Nello scritto M. riconnette, al modo solito apocalittico (v. apocalittica, letteratura), la storia del suo popolo con le future sventure. L'anonimo Scrittore è sfiduciato: "i sacerdoti dell'Altissimo" sono i re mentre il restante della classe, dalla quale pure dovrebbe attendersi risveglio e aiuto, è imbelle e servile. I dati cronologici non sono trasparenti: deve essere morto il "Re non di stirpe regia, distruttore dei capi delle famiglie, d'un lungo regno di trentaquattro anni", difatti si dice che i suoi figli avrebbero regnato meno di lui. Questo "re" sembra essere Erode il Grande; ma i figli suoi, tranne Archelao, regnarono a lungo. Si ritiene generalmente che l'autore intenda parlare della Palestina. Rimane invece misteriosa la figura di un certo "Taxo" che con i sette figli fa il patto di digiunare per tre giorni, per poi ritrarsi in una caverna, attendendo gli estremi fati nazionali. Tuttavia Israele alla fine trionferà e sarà elevato sul dorso d'un'aquila fino al cielo delle stelle, mentre i nemici porteranno la loro ignominia sulla terra; questo trionfo avverrà 250 "tempi" (forse settimane di anni) dalla morte di Mosè, e pertanto, nel calcolo comune presso i Giudei, all'anno 4250 dalla creazione. Essendovi nominato un "Re dell'Occidente", che brucia la casa dei Giudei e crocifigge i figli, si può assegnare lo scritto almeno dopo la campagna di Varo del 4 a.
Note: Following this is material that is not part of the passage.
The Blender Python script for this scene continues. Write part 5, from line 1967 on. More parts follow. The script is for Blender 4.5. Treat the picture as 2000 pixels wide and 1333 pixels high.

C. (Flavio Giuseppe, Ant. giud., XVII, 10, 2, 10).
Non paiono decisivi gli argomenti recati da taluni per dimostrare un originale ebraico dello scritto, che ha invece tutta la probabilità, stante la pochezza dell'ispirazione e del contenuto, d'essere un'esercitazione letteraria d'un giudeo occidentale, ispiratosi a soliti motivi senza nulla di veramente determinato. I tentativi fatti per interpretare il nome Taxo col procedimento cabalistico detto ghematria sono stati vani.
Bibl.: R.H. Charles, The Assumption of Moses, Londra 1867; G. Hölscher, Über die Entstehungszeit der Himmelfahrt des Moses, in Zeitschr. neutest. Wiss., XVII (1916), pp. 108-128, 149-159; J. Loeb, Le Taxo de l'Assumption de Moïse, in L'Univers. Isr., XXXV (1850), pp. 41-49; G. Kuhn, Zur Assumptio Mosis, in Zeitschr. ältest. Wiss., XLIII (1925), pp. 124-129.